Ballhaus Naunynstraße vor Aus: unredlich
niemand fordert ein "ja" zu stellenkürzungen - gleich ob frei oder nicht frei. ein in-die-waagschale-werfen durch fortgang hat selten funktioniert. es steht jeder/jedem erfolgreichen/erfolgreichem leiterin/leiter frei, an andere häuser zu wechseln. nur dafür einen mit anderen mitteln zu bekämpfenden sachverhalt zu instrumentalisieren ist unredlich.

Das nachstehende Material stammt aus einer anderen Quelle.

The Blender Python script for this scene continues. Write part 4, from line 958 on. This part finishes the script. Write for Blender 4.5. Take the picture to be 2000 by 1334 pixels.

zu doof/kleinlich: es gab zusagen einer nichtinterferenz. meinen wir wirklich, die jury des tt hätte sich von der voreinladung zum AM abhalten lassen?? DAS wäre kleinlich gewesen. das wäre misskredit geworden.
was wäre das für ein signal gewesen: eine inszenierung die zu beiden kommt! und es ist ja nicht so, dass andere einladungen ausgeschlagen worden wären.
eine lösung fürs tt bei annahme der AM-einladung hätte sich gefunden! wer zweifelt daran? oder ist theater als ganzes neuerdings eine hierarchische bürokratie? überall sind absprachen möglich, warum nicht auch hier.
dies über ein wir-wurden-nicht-gefragt zu begründen, was soll das? wie souverän und OFFEN wäre es gewesen, das WÄHREND des AM zu diskutieren.

zurück zur nachvollziehbaren karriereplanung: das gegenteil von denkverboten sind nicht unbedingt redegebote.

(selbst-)ausbeutung bis zum "get no" ist nun beileibe kein alleinstellungsmerkmal der "freien".